Salon Des Vins
This past week-end was also the event of the Salon des Vins, or the wine exposition in Strasbourg. Picture this in your mind: You have a convention hall with over 600 booths. Each booth has one winemaker with 5 to 10 varieties of wine. Do the math. That means there are 3000 to 6000 different types of wine. Every region of France is represented. Champagne, Burgundy, Bourdeaux, Rhone, etc.. On top of this, you have distilled liquors such as schnapps, and armagnac, and cognac.
Now, picture this: To enter, you fill out a little slip of paper. No money, just a little slip of paper with your address on it. (This is so they can send you a little slip of paper next year.) For this, they give you a wine glass. (Glass, not plastic) With this wine glass, you can taste any one of the 3000 to 6000 different wines that are represented in the exposition. You just walk up with your glass and say "I'd like to taste your 1996 Monbazillac". And they pour you some. You can talk about the grapes and the sun and the soil and the weather in 1996. If you want to, you can buy. But if you don't want to buy, you just say "merci" and head to the next booth.
Pinch me, I'm dreaming.
Chris and Jill Hagan kindly gave me the all-important little slip of paper that gets you in the door. When I was going in on Sunday evening, they were coming out for the final trip to load up their car. On their faces was the look of rapture.
This is an annual event in Strasbourg. A lot of people evidently come here to stock their wine-cellars for the year. It is not uncommon to see people pushing carts through the convention hall with 10 to 20 cases stacked on them.

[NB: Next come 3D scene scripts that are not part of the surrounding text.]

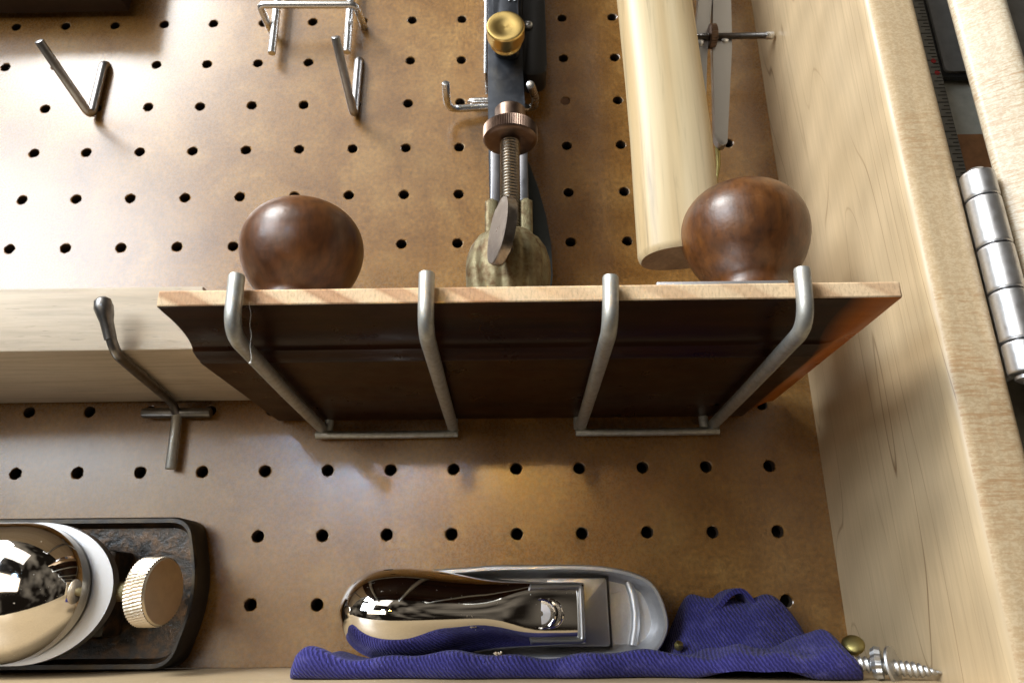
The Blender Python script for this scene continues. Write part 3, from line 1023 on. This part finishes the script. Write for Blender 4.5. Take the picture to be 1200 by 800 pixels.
for x, z in ((124.2, -34.5), (112.6, -36)):
    bm = bmesh.new()
    lathe(bm, [(1.9, 0), (1.7, .7), (0, 1.1)], (x, -21, z), (0, -1, 0), 16)
    child("rivet", bm, ZINC, dv, dv)

# ------------------------------------------------------------------ block plane, lower left, lying on its side with the sole to the board
bp_ = thing("block_plane", "black block plane with polished domed cap and knurled knob, lower left", "plane", (-140, -12, -301))
ZC = -275.0
rim_o = round_poly([(-300, -300.9), (-97.5, -300.9), (-90.6, -274.5), (-97.5, -247.8), (-300, -247.8)], [0, 7, 30, 7, 0], 8)
rim_i = round_poly([(-300, -298.8), (-98.6, -298.8), (-92.4, -274.5), (-98.8, -249.9), (-300, -249.9)], [0, 6, 28, 6, 0], 8)
bm = bmesh.new()
A = [[bm.verts.new((x, y, z)) for x, z in rim_o] for y in (-1, -12.4, -13.2)]
ins = [(x - (0.6 if x > -280 else 0), z + (0.6 if z < ZC else -0.6)) for x, z in rim_o]
A[2] = [bm.verts.new((x, -13.4, z)) for x, z in ins]
I0 = [bm.verts.new((x, -13.4, z)) for x, z in rim_i]
I1 = [bm.verts.new((x, -7.5, z)) for x, z in [(x - (1.5 if x > -280 else 0), z + (1.5 if z < ZC else -1.5)) for x, z in rim_i]]
n = len(rim_o)
for a, b in ((A[0], A[1]), (A[1], A[2]), (A[2], I0), (I0, I1)):
    for k in range(n):
        j = (k + 1) % n
        f = bm.faces.new((a[k], a[j], b[j], b[k]))
        if b is I0 or a is A[1]:
            f.material_index = 1
        if b is I1:
            f.material_index = 2
f = bm.faces.new(I1); f.material_index = 2
bm.faces.new(A[0][::-1])
# raised ramp in the well, left of the knob
child("body", bm, [JAPAN, WORN_EDGE, RUSTY], bp_, bp_, angle=40)
bm = bmesh.new()
box(bm, -300, -120, -20, -4.8, -290, -260, 2.0)
child("iron_bed", bm, RUSTY, bp_, bp_)
# satin plate under the cap
def ell(cx, cz, ax_, az, x_end, n=40):
    pts = []
    for k in range(n + 1):
        a = -math.pi / 2 + math.pi * k / n
        pts.append((cx + ax_ * math.cos(a), cz + az * math.sin(a)))
    pts.append((x_end, cz + az)); pts.append((x_end, cz - az))
    return pts
bm = bmesh.new()
prism(bm, ell(-142.5, -274.6, 29.5, 23.2, -300), -31.5, -27.5, 'xz', 1.2, 3)
child("iron_plate", bm, SATIN, bp_, bp_, angle=50)
# chrome dome
bm = bmesh.new()
rings = []
H = 16
for i in range(H + 1):
    t = i / H
    a = t * math.pi / 2
    s = math.cos(a) ** 0.75
    y = -32.2 - 17.5 * math.sin(a)
    ring = []
    m_ = 48
    for k in range(m_ + 1):
        an = -math.pi / 2 + math.pi * k / m_
        ring.append(bm.verts.new((-147 + 26.5 * s * math.cos(an), y, -274.4 + 23.0 * s * math.sin(an))))
    ring.append(bm.verts.new((-300, y + 0, -274.4 + 23.0 * s)))
    ring.append(bm.verts.new((-300, y + 0, -274.4 - 23.0 * s)))
    rings.append(ring)
for A_, B_ in zip(rings, rings[1:]):
    L = len(A_)
    for k in range(L):
        bm.faces.new((A_[k], A_[(k + 1) % L], B_[(k + 1) % L], B_[k]))
bm.faces.new(rings[0])
bmesh.ops.remove_doubles(bm, verts=bm.verts[:], dist=1e-3)
child("domed_cap", bm, CHROME, bp_, bp_, angle=60)
# knurled knob on a shaft
kc = Vector((-98.0, -32.5, -274.8))
ka = Vector((0.985, -0.16, 0.02)).normalized()
bm = bmesh.new()
KN = 60
def knurl(a, i):
    return 1 + 0.022 * math.cos(a * KN)
seg = KN * 4
lathe(bm, [(10.0, -4.2), (11.0, -3.6)], kc, ka, 96)
bm2 = bm
# twisted knurl: rings rotated progressively
o0 = kc; n0 = ka.orthogonal().normalized(); b0 = ka.cross(n0)
prev = None
for i in range(9):
    h = -3.6 + 6.8 * i / 8
    ring = []
    for k in range(seg):
        a = 2 * math.pi * k / seg
        rr = 11.2 * (1 + 0.02 * math.cos(KN * a + i * 0.9))
        ring.append(bm.verts.new(o0 + ka * h + (n0 * math.cos(a) + b0 * math.sin(a)) * rr))
    if prev:
        for k in range(seg):
            bm.faces.new((prev[k], prev[(k + 1) % seg], ring[(k + 1) % seg], ring[k]))
    prev = ring
lathe(bm, [(11.0, 3.2), (10.5, 3.8), (9.9, 3.9), (0, 3.9)], kc, ka, 96)
kb = child("adjusting_knob", bm, metal("knob_nickel", (0.60, 0.52, 0.41), 0.40, (0.50, 0.42, 0.31), 260, 0.05, 0.4, metallic=0.9), bp_, bp_, angle=40)
bm = bmesh.new()
tube(bm, [kc - ka * 4, Vector((-112, -26, -274.6)), Vector((-122, -22, -274.6))], 3.3, 20)
child("shaft", bm, AGED, kb, bp_)

# ------------------------------------------------------------------ denim cloth
def smooth(a, b, x):
    t = max(0.0, min(1.0, (x - a) / (b - a)))
    return t * t * (3 - 2 * t)
SH = -301.1
def cloth_h(x, y):
    """height of the cloth above the shelf; y runs 0 (back) to -52 (front)"""
    lip = 6.6 + 0.9 * math.sin(x * 0.11 + 1) + 0.5 * math.sin(x * 0.31)
    h = 3.0 + (lip - 3.0) * smooth(-32, -44, y)
    h += 2.6 * math.exp(-((x + 40.5) / 7.0) ** 2)
    # right hand bunch
    r = smooth(74, 90, x)
    back = 19.5 * smooth(-38, -10, y)
    h += r * back * (1 - smooth(104, 131, x) * 0.18)
    h += 6.5 * math.exp(-((x - 113) / 9) ** 2 - ((y + 24) / 11) ** 2)
    h += 3.0 * smooth(70, 95, x) * math.exp(-((y + 44) / 9) ** 2) * (0.6 + 0.5 * math.sin(x * .21))
    h += 5.5 * math.exp(-((x - 122) / 9) ** 2 - ((y + 50) / 12) ** 2)
    h += r * 1.3 * math.sin(x * 0.24 + y * 0.16) + r * 0.6 * math.sin(x * 0.42 - y * 0.25)
    h *= 1 - smooth(120, 132, x - 0.16 * (y + 25)) * 0.35
    return h
def build_cloth():
    bm = bmesh.new()
    nx, ny = 150, 40
    x0, x1 = -45.0, 125.5
    cols = []
    for i in range(nx + 1):
        x = x0 + (x1 - x0) * i / nx
        # front edge line wanders a little
        yf = -47.5 - 1.6 * math.sin(x * 0.045) - 0.8 * math.sin(x * .17) - 13 * smooth(62, 112, x)
        endl = smooth(x0, x0 + 9, x)
        if x < x0 + 5:
            t = (x - x0) / 5
            e = math.sqrt(max(0.0, 1 - (1 - t) ** 2))
        elif x > x1 - 7:
            t = (x1 - x) / 7
            e = math.sqrt(max(0.0, 1 - (1 - t) ** 2))
        else:
            e = 1
        top, path = [], []
        for j in range(ny + 1):
            y = -3 + (yf + 3) * j / ny
            path.append((y, max(0.4, cloth_h(x, y) * (0.42 + 0.58 * e))))
        # roll the front edge over and under
        hl = path[-1][1]
        rr = hl / 2
        for k in range(1, 9):
            a = math.pi * k / 8
            path.append((yf - rr * 0.75 * math.sin(a), rr + rr * math.cos(a) + 0.1))
        gap = 2.2 * smooth(78, 92, x) * (1 - smooth(104, 114, x))
        path = [(y, h + (gap if q > ny + 5 else 0)) for q, (y, h) in enumerate(path)]
        path.append((yf + 6, 0.15 + gap)); path.append((-3, 0.1))
        cols.append([bm.verts.new((x, y, SH + h)) for y, h in path])
    m_ = len(cols[0])
    for a, b in zip(cols, cols[1:]):
        for k in range(m_):
            bm.faces.new((a[k], b[k], b[(k + 1) % m_], a[(k + 1) % m_]))
    bm.faces.new(cols[0]); bm.faces.new(cols[-1][::-1])
    # pinched loop standing at the back
    arch = fillet([(94, -283), (97.5, -280.5), (101.5, -275.6), (106.5, -276.6), (110.0, -282), (114.5, -286)], 3.0, 6) if False else None
    pts = [(92.5, 0, -284.0), (96.5, 0, -281.0), (101.0, 0, -276.6), (105.5, 0, -275.4), (108.6, 0, -279.4), (111.5, 0, -284), (116, 0, -288)]
    pts = fillet(pts, 3.2, 5)
    outer, inner = [], []
    for i, p in enumerate(pts):
        a = pts[max(0, i - 1)]; b = pts[min(len(pts) - 1, i + 1)]
        d = (b - a).normalized()
        nrm = Vector((-d.z, 0, d.x))
        outer.append(p + nrm * 0.9); inner.append(p - nrm * 0.9)
    rows = []
    for yy, sc_ in ((-3.5, 0.0), (-6, .6), (-13, 1.0), (-18.5, .9), (-19.5, .55)):
        rows.append([bm.verts.new((q.x, yy + 0.08 * (q.x - 100), q.z - (1 - sc_) * .3)) for q in outer])
    rows2 = []
    for yy in (-19.5, -13, -6):
        rows2.append([bm.verts.new((q.x, yy + 0.08 * (q.x - 100), q.z)) for q in inner])
    rr_ = rows + rows2
    for A_, B_ in zip(rr_, rr_[1:]):
        for k in range(len(A_) - 1):
            bm.faces.new((A_[k], A_[k + 1], B_[k + 1], B_[k]))
    ob = finish("denim_cloth", bm, DENIM, origin=(40, -25, SH), angle=80)
    return ob
tag(build_cloth(), "indigo denim cloth crumpled on the shelf under the small chrome plane", "cloth")

# ------------------------------------------------------------------ small plane on the cloth
sp = thing("small_plane", "small grey plane with bulbous chrome lever cap lying on denim cloth", "plane", (25, -12, -297))
ro = [(-20, -294.5), (-14, -271.5), (10, -267.4), (30, -266.9), (52, -267.2), (66, -269.6), (73.5, -274), (77.0, -283), (76.4, -290), (71, -296.4), (60, -297.6), (10, -298.2), (-10, -297)]
def cr(pts, n=6):
    out = []
    m = len(pts)
    for i in range(m):
        p0, p1, p2, p3 = (Vector(pts[(i + d) % m]) for d in (-1, 0, 1, 2))
        for k in range(n):
            s = k / n
            v = 0.5 * ((2 * p1) + (p2 - p0) * s + (2 * p0 - 5 * p1 + 4 * p2 - p3) * s * s + (3 * p1 - p0 - 3 * p2 + p3) * s ** 3)
            out.append((v.x, v.y))
    return out
ro = cr(ro)
cx_, cz_ = 30, -282.5
def inset(pts, d):
    out = []
    n = len(pts)
    for i in range(n):
        a, b = Vector(pts[i - 1]), Vector(pts[(i + 1) % n])
        t = (b - a).normalized()
        nr = Vector((-t.y, t.x))
        p = Vector(pts[i])
        if (Vector((cx_, cz_)) - p).dot(nr) < 0:
            nr = -nr
        q = p + nr * d
        out.append((q.x, q.y))
    return out
def y_rim(x):
    return -26.0 - 1.0 * smooth(-20, 30, x) + 1.5 * smooth(55, 77, x)
bm = bmesh.new()
loops = []
for d, f_ in ((0, lambda x: -3.0), (0, lambda x: y_rim(x) + 1.0), (0.5, lambda x: y_rim(x)), (1.5, lambda x: y_rim(x)), (2.0, lambda x: y_rim(x) + .8), (2.6, lambda x: -17.0), (4.2, lambda x: -14.5)):
    loops.append([bm.verts.new((x, f_(x), z)) for x, z in (inset(ro, d) if d else ro)])
n = len(ro)
for a, b in zip(loops, loops[1:]):
    for k in range(n):
        j = (k + 1) % n
        bm.faces.new((a[k], a[j], b[j], b[k]))
bm.faces.new(loops[0][::-1]); bm.faces.new(loops[-1])
child("body", bm, NICKEL, sp, sp, angle=45)
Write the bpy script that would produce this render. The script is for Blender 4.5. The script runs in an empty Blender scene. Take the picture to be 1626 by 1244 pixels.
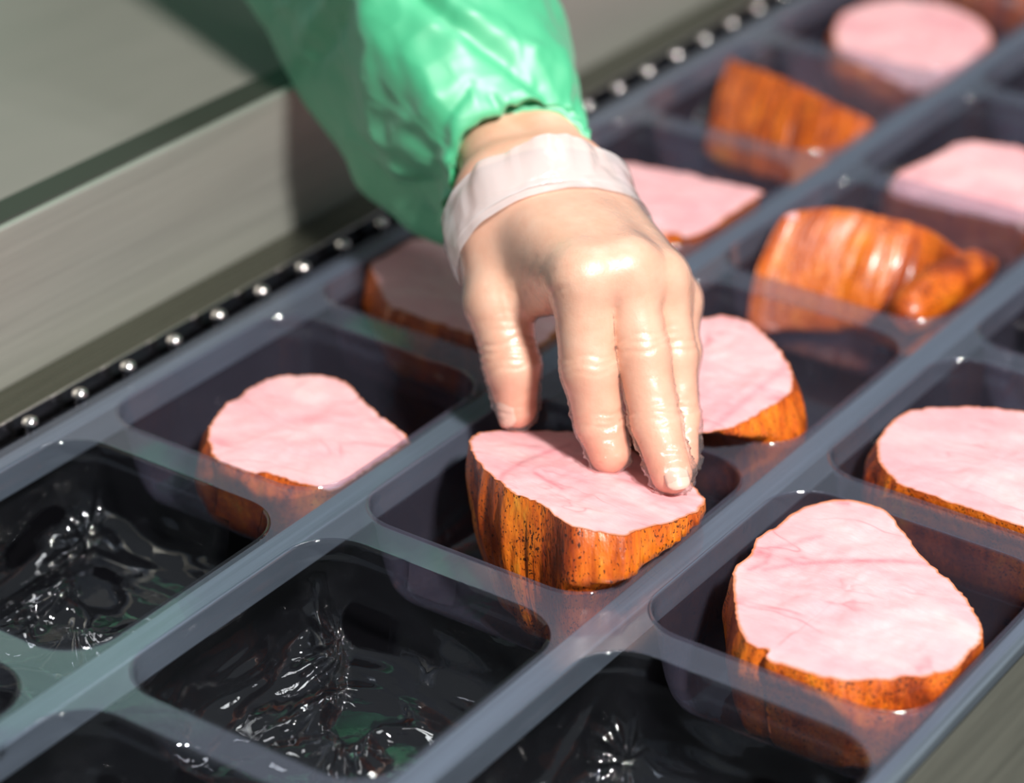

Also, a serious wine-lover would come with a strategy. You would go to the official web-site and research your favorite vintners to generate your own personal map. This is so you can maximize your effort and spend time only at those vinters that interest you.
Of course, a non-serious wine drinker would just show up and start sampling. This is a big mistake. Even if you only take a sip from each booth, you would be absolutely hammered before you finished one of the aisles. You'd be falling-down-drunk.
Each booth has a little black bucket in front of it for a reason. This is so you can spit your sample after tasting - rather than swallow it. Picture a convention hall with 20,000 people spitting into buckets. The more polished wine drinkers actually look elegant when they spit. Hard to believe, but true. The less polished folks spit like they are chewing tobacco for the first time.
The picture above is the listing of participating vintners. Just to prove there's no hyperbole here you can judge for yourself. Essentially, you see that to list them all it takes three sheets of plywood filled with really small lettering. And these are only a handful of the "independent" wine producers in France. It boggles the mind to think of how many more there are out there.